The work of Brassa"i, the Transylvanian transplant who captured Paris's more seedy essence in the 1930's and who died in July at the age of 84, will be shown at Marlborough Gallery starting Tuesday in a posthumous survey called ''Homage to Brassa"i.'' Less guaranteed at the box office but equally deserving of attention are two shows of seldom-seen work from the 1930's through the 50's. Val Telberg's exhibition at Lawrence Miller Gallery in November will feature strange and sometimes spooky combination prints from the hand of a surrealist artist, while Theodore Roszak's show at Zabriskie Gallery in October introduces New York to a series of virtuoso photograms produced by an artist much better known for his Constructivist sculpture.

Several shows promise to have considerable historical interest. In 19th-century photography two shows of early British photography are likely to revise, or at least renew, our appreciation of that nation's contribution to the medium. ''A Vision Exchanged,'' at the George Eastman House starting Sept. 21, surveys amateur photography in England in the 1850's, when photography clubs and societies were in vogue. Curator Grace Seiberling's thesis is that these early efforts prefigure later art photography. ''The Golden Age of British Photography, 1839-1900'' at the Philadelphia Museum of Art from Oct. 27, takes in more territory but is less argumentative, presenting 240 acknowledged treasures culled mainly from the collection of the Victoria and Albert Museum.

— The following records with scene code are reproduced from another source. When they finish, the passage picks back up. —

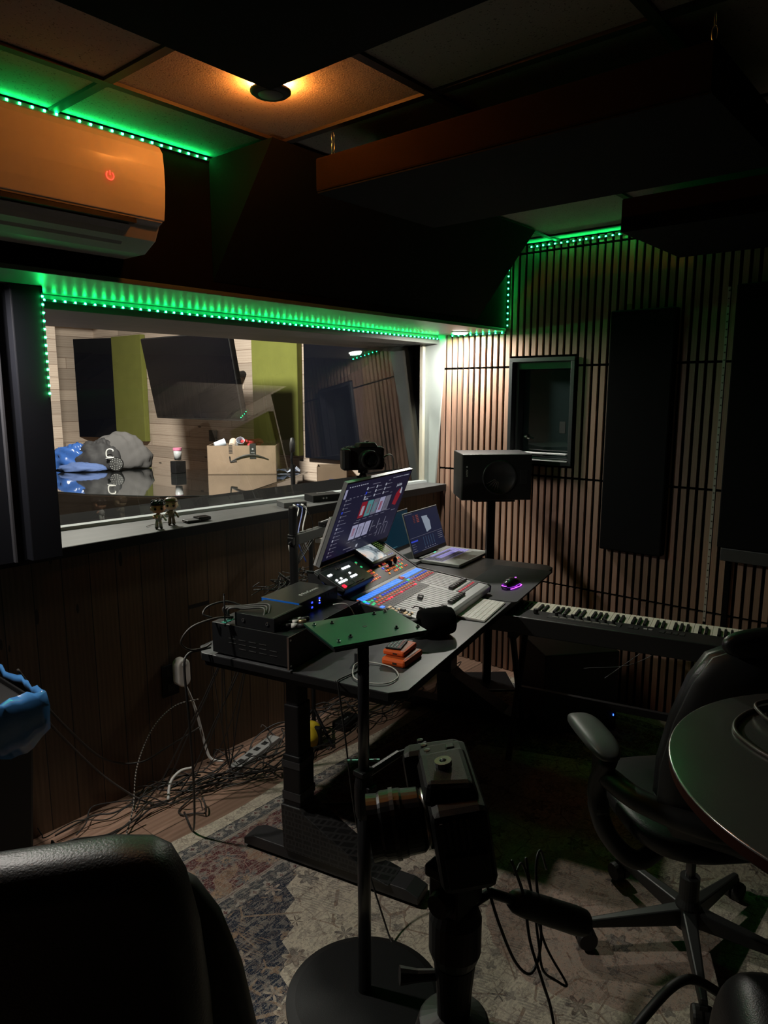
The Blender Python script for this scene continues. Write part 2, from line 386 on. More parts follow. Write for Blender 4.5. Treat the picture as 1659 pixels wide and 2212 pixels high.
cloud(.435, 1.045, -.01, 1.190, 2.25, 2.35, 'big black hanging panel nearest the viewer, its corner covering the amber ceiling lamp', [(.48, .05), (.48, 1.15), (1.0, .05)])
cloud(1.632, 2.245, .503, 1.66, 2.25, 2.352, 'middle hanging panel on chains with a brown cloth edge, largest over the room', [(1.68, 1.63), (1.70, .53), (2.2, 1.62), (2.2, .53)])
cloud(2.765, 3.44, -.03, 1.16, 2.25, 2.372, 'farthest hanging panel, close to the slatted wall at the right', [(2.98, 1.12), (3.35, 1.12), (2.9, .03), (3.35, .03)])

# ------------------------------------------------------------------ LED strips: tape plus diodes
def strip(label, pts, n, nrm, name='led_strip', lit=None, group='green LED strips', m_d=None, w_=.010):
    a, b = Vector(pts[0]), Vector(pts[-1]); nrm = Vector(nrm)
    t = thing(name, label, 'LED strip', a, 0, group); d = b - a; e = d.normalized(); s_ = e.cross(nrm).normalized()
    m = MB(); hw = w_ / 2
    m.hexa([-s_ * hw, d - s_ * hw, d + s_ * hw, s_ * hw], [-s_ * hw + nrm * .0015, d - s_ * hw + nrm * .0015, d + s_ * hw + nrm * .0015, s_ * hw + nrm * .0015])
    m.build('tape', M_tape if m_d is None else M_ledoff, t)
    first = None
    for i in range(n):
        p = d * ((i + .5) / n)
        if first is None:
            q = MB(); R_ = .0031
            q.hexa([-s_ * R_ - e * R_, -s_ * R_ + e * R_, s_ * R_ + e * R_, s_ * R_ - e * R_], [v * .75 + nrm * .004 for v in (-s_ * R_ - e * R_, -s_ * R_ + e * R_, s_ * R_ + e * R_, s_ * R_ - e * R_)])
            first = q.build('diode', m_d or M_led, t); o = first
        else: o = first.copy(); COL.objects.link(o); o.parent = t
        o.location = p + nrm * .0015
    return t
n_ = Vector((0, -.75, -.66)).normalized()
strip('long row of green diodes along the top of the studio window', [(1.165, 2.552, 1.962), (3.555, 2.583, 1.962)], 64, (0, -.80, .60))
strip('short green diodes down the left side of the studio window', [(1.098, 2.3795, 1.965), (1.098, 2.3795, 1.63)], 13, (0, -1, 0), w_=.006)
strip('green diode row under the ceiling above the air conditioner', [(.84, 2.124, 2.427), (1.585, 2.124, 2.427)], 22, (0, -1, 0))
strip('green diodes under the ceiling at the top of the slatted wall', [(3.565, 2.0, 2.418), (3.565, 1.10, 2.418)], 26, (-1, 0, 0))
strip('upright green diodes on the slatted wall beside the bulkhead end', [(3.565, 2.118, 2.0), (3.565, 2.118, 2.33)], 10, (-1, 0, 0))
strip('few green diodes on the slats right of the round downlight', [(3.565, 2.51, 1.978), (3.565, 2.13, 1.978)], 9, (-1, 0, 0))
strip('unlit pale LED tape running down the slatted wall at the right', [(3.566, .968, 2.12), (3.566, .968, .54)], 46, (-1, 0, 0), m_d=mat('unlit_diode', (.16, .13, .10), .4), group='unlit LED tape', w_=.012)

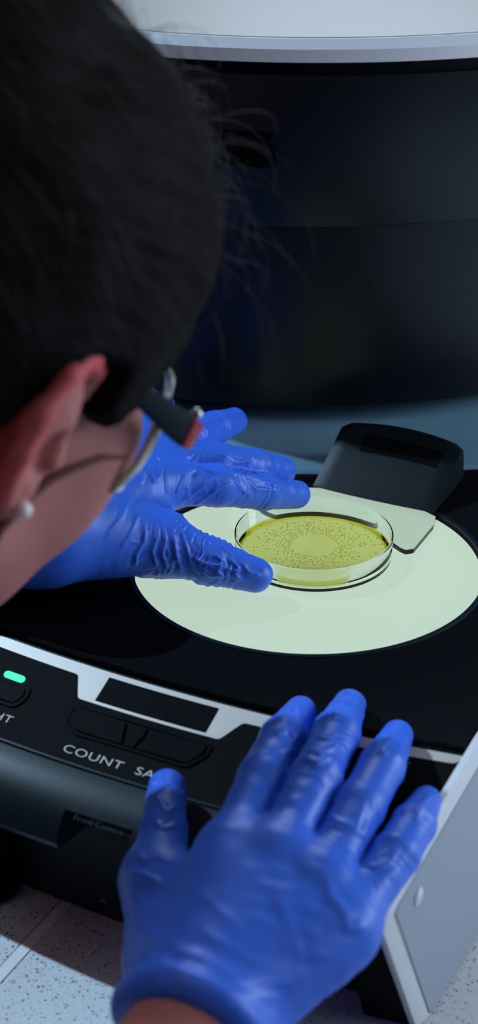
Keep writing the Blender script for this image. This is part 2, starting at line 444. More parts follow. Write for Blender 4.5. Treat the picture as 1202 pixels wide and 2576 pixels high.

In early 20th-century territory, Peter MacGill of Pace/MacGill Gallery has tracked down 12 vintage platinum prints made by Paul Strand in 1915-17 for exhibition at Alfred Stieglitz's 291 Gallery; these will be on view from Oct. 18 to Nov. 24. Finally, for what may be the most entertaining and amusing historical survey of the season, look to ''Life: The Second Decade, 1946-55,'' a document of the postwar years as seen through the sometimes idiosyncratic lenses of Life magazine's photographers. The exhibition opens Nov. 11 at the International Center of Photography, which will use the occasion to celebrate its 10th anniversary.

On the contemporary scene there is an abundance of activity but few clear trends - at least few trends that seem significantly novel. With exhibitions this fall of work by David Hockney, Barbara Kasten and Les Levine (at Andre Emmerich, John Weber and Ted Greenwald, respectively), the tradition of interchange between photography, painting, sculpture and Conceptual art continues at full blast. On the other hand, shows by Mitch Epstein, Richard Pare and Joel Sternfeld (at H.F. Manes, Sander and Daniel Wolf galleries, respectively) testify to the enduring possibilities of the straight, evidentiary style. Relative newcomers to the gallery scene worth a look include Pierre Cordier, whose chemically manipulated ''Chimagrammes'' will be on view at Lawrence Miller Gallery next month, and Russell Drisch, whose large- sized painted prints will dominate Marcuse Pfeifer's new SoHo space in November.

New work continues to play well out of town as well, with exhibitions of John Pfahl's ''Power Places'' (dreamy photographs taken near nuclear power plants) at the Los Angeles County Museum, of Chauncey Hare's acidic view of big business America at the Institute for Contemporary Art in Boston, and of Richard Misrach's picturesque color views of the Sonoran Desert (often ablaze) included in a mid-career retrospective at the Friends of Photography in Carmel, Calif. In all, it will be as busy and complex a season as one could hope for, and one sure to have surprises, too.